Du retard sur les contrats de plan Etat-Régions
Enfin, la FNTP signale également une autre ombre au tableau : les contrats de plan Etat-Régions 2015-2020, dont le taux d'exécution par l'Etat est "inférieur à la génération précédente", d'après la FNTP, qui regrette également un "démarrage très lent des opérations". "La ministre des Transports est consciente de l'importance de ce sujet", explique Bruno Cavagné. Pour financer les projets, la Fédération privilégie la piste de retoucher la taxe intérieure de consommation sur les produits énergétiques (TICPE). "C'est un prélèvement déjà existant, à assiette large, sans 'empreinte physique'. La fiscalité sur la route rapporte 41 milliards d'euros à l'Etat. Moins de 15 reviennent vers les infrastructures routières. Un rééquilibrage n'aurait rien d'aberrant", argumente la FNTP.
Le Grand Paris, une menace pour les entreprises de TP en province ?
Le Grand Paris, projet qualifié de "formidable" par le président de la FNTP, ne va toutefois pas sans déclencher certains effets pervers. "Ces travaux captent tous les salariés de TP français déjà formés, et provoque une inflation des salaires", explique Bruno Cavagné. Une tendance qui n'est pas encore plus problématique que cela, mais qui pourrait le devenir. Pour la FNTP, il faudra rester vigileant sur le fait que le Grand Paris ne déshabille pas totalement les entreprises qui n'en profitent pas directement. "Paris pourrait devenir une pompe aspirante."
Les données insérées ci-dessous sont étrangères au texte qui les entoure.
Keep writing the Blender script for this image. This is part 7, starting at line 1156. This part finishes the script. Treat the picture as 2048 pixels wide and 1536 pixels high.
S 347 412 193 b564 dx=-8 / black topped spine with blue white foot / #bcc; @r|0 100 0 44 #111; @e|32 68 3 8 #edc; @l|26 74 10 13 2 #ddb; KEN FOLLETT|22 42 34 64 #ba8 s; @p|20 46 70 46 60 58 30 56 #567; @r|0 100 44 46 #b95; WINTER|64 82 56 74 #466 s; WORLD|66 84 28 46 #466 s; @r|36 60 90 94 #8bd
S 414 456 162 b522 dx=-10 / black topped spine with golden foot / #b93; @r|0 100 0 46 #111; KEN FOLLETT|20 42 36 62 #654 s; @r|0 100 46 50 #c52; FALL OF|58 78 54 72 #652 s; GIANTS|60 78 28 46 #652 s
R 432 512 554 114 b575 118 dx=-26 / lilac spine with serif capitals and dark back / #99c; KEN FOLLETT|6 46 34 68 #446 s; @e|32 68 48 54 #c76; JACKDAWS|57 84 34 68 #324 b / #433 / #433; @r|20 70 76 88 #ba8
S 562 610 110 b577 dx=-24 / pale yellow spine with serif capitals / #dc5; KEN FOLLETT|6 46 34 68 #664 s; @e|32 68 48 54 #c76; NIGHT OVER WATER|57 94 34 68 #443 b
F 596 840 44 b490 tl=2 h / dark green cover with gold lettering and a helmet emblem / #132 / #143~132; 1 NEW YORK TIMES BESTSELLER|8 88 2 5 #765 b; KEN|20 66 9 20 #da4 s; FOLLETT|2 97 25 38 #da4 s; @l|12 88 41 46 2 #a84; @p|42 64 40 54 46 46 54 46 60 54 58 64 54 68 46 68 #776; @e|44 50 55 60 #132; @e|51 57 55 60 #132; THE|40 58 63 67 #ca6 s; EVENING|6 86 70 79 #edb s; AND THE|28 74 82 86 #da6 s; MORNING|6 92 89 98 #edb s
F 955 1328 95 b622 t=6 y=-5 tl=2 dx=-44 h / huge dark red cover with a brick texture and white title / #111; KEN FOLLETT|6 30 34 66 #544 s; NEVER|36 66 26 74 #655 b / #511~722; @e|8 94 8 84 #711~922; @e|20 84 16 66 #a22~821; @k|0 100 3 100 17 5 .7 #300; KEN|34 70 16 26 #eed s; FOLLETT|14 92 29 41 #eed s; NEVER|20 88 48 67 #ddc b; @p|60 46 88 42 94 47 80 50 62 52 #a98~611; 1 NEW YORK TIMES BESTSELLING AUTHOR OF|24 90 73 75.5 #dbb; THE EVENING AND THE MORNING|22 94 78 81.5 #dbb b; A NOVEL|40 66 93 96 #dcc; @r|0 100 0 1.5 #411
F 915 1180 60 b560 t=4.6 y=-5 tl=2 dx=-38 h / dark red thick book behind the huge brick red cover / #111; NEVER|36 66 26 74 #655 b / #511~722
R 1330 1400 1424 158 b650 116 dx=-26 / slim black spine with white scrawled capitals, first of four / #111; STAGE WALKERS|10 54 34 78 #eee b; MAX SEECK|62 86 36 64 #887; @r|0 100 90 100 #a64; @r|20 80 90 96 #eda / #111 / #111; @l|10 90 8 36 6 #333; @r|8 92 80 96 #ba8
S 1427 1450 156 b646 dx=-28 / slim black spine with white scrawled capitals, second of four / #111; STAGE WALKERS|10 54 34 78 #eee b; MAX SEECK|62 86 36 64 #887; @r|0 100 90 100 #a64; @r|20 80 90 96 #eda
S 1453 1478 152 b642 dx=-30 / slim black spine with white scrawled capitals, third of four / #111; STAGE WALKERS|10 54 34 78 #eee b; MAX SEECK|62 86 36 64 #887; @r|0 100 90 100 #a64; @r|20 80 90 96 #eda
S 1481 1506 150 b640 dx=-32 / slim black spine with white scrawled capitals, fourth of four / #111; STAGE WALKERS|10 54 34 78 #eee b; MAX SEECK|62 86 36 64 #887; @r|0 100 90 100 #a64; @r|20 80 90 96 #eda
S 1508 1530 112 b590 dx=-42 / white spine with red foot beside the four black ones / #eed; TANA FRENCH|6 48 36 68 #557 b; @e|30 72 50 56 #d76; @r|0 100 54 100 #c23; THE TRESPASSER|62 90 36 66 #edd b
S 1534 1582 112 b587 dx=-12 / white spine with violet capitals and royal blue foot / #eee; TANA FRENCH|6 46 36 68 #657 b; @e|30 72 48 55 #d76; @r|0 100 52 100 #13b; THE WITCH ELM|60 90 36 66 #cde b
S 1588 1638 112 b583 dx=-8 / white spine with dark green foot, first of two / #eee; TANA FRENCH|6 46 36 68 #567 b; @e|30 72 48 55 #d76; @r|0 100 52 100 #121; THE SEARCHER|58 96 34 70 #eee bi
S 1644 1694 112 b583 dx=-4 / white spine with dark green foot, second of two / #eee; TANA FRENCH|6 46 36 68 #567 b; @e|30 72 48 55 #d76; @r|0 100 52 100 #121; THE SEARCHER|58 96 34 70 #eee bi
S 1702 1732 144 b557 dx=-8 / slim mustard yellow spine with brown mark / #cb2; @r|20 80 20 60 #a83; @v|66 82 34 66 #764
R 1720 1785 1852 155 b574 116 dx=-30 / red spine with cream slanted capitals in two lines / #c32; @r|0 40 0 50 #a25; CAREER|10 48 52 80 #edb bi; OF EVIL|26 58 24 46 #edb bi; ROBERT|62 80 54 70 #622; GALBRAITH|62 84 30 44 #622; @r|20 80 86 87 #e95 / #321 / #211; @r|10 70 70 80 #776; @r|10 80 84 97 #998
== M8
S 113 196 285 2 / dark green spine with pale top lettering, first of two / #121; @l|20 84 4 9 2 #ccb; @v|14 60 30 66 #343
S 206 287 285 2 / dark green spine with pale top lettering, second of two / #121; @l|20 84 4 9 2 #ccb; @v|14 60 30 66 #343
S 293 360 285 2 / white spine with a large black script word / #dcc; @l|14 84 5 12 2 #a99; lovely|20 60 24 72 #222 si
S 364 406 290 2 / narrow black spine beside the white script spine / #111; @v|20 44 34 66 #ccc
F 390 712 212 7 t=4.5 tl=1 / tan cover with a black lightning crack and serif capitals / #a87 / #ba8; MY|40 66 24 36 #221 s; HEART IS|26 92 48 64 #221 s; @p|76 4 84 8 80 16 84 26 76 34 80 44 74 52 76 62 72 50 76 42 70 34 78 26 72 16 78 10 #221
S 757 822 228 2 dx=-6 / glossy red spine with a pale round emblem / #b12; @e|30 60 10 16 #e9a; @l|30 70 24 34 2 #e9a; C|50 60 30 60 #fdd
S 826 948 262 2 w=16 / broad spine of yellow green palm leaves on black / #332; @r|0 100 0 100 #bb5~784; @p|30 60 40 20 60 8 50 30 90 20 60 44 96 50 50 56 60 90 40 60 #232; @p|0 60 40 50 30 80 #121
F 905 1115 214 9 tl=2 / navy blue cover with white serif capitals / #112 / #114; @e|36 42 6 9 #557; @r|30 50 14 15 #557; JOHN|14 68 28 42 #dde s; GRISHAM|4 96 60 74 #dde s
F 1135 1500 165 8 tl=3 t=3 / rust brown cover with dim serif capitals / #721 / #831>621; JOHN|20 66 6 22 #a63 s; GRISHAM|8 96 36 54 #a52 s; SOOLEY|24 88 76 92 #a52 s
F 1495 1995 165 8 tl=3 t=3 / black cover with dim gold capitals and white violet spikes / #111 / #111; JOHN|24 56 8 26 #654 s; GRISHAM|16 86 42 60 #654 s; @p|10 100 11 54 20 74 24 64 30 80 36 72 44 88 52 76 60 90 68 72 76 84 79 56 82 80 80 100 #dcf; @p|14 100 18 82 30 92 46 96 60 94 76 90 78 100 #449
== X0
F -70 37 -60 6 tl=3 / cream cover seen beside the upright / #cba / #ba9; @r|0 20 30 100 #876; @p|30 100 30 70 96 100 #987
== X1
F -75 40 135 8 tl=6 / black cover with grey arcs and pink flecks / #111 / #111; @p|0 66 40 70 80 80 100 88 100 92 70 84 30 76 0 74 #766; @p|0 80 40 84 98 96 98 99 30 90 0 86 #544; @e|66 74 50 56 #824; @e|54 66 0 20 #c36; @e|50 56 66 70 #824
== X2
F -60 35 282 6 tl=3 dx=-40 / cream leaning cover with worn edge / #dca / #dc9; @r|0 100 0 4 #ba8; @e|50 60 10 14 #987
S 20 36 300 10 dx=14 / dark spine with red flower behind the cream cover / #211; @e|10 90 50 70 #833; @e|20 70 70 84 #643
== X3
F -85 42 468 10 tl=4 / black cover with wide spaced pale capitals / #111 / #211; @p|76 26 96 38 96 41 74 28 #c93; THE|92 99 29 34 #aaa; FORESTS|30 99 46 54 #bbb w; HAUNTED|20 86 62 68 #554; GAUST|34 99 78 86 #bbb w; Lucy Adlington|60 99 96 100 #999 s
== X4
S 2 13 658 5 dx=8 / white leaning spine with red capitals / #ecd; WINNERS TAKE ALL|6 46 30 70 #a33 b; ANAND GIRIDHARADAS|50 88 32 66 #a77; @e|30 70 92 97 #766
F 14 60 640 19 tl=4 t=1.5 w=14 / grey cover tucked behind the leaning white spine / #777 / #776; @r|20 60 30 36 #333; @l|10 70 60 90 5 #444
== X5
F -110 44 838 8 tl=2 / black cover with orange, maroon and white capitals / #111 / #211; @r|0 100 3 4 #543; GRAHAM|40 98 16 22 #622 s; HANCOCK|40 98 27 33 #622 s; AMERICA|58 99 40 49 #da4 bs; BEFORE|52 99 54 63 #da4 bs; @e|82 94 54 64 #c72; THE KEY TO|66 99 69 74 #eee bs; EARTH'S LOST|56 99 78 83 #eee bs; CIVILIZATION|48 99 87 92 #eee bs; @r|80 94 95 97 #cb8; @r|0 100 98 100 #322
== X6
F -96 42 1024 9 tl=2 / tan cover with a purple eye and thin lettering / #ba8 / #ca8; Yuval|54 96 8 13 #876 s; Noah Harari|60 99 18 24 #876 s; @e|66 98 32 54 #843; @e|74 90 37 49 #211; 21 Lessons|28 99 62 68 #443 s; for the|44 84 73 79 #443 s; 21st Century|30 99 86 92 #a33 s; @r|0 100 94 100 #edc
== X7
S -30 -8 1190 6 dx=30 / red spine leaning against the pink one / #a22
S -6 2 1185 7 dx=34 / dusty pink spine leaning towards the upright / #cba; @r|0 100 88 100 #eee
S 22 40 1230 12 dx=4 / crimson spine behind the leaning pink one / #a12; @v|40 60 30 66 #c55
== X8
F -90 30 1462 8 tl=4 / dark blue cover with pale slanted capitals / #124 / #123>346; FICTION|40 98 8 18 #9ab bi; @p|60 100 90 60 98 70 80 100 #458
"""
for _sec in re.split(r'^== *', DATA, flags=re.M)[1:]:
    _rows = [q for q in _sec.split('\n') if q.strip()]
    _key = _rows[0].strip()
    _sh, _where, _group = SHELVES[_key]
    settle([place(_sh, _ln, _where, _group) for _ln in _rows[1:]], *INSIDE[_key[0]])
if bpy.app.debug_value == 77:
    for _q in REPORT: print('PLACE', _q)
Système de bonus-malus pour les contrats courts : Bruno Cavagné n'y croit pas
Le Gouvernement compte instaurer un système de bonus malus sur les contrats courts, pour inciter les entreprises à embaucher fermement les salariés. Un système qui, pour Bruno Cavagné (FNTP), ne portera pas ses fruits. "Ce n'est pas en taxant davantage que l'on crééra plus d'emplois. Et c'est mal connaître le monde des dirigeants et des PME. Actuellement, nous sommes plutôt en phase d'embauches de salariés en CDI. Bien sûr, certaines entreprises abusent. Mais elles représentent une minorité. Nous ne devons pas faire payer à la majorité le mauvais comportement d'une minorité."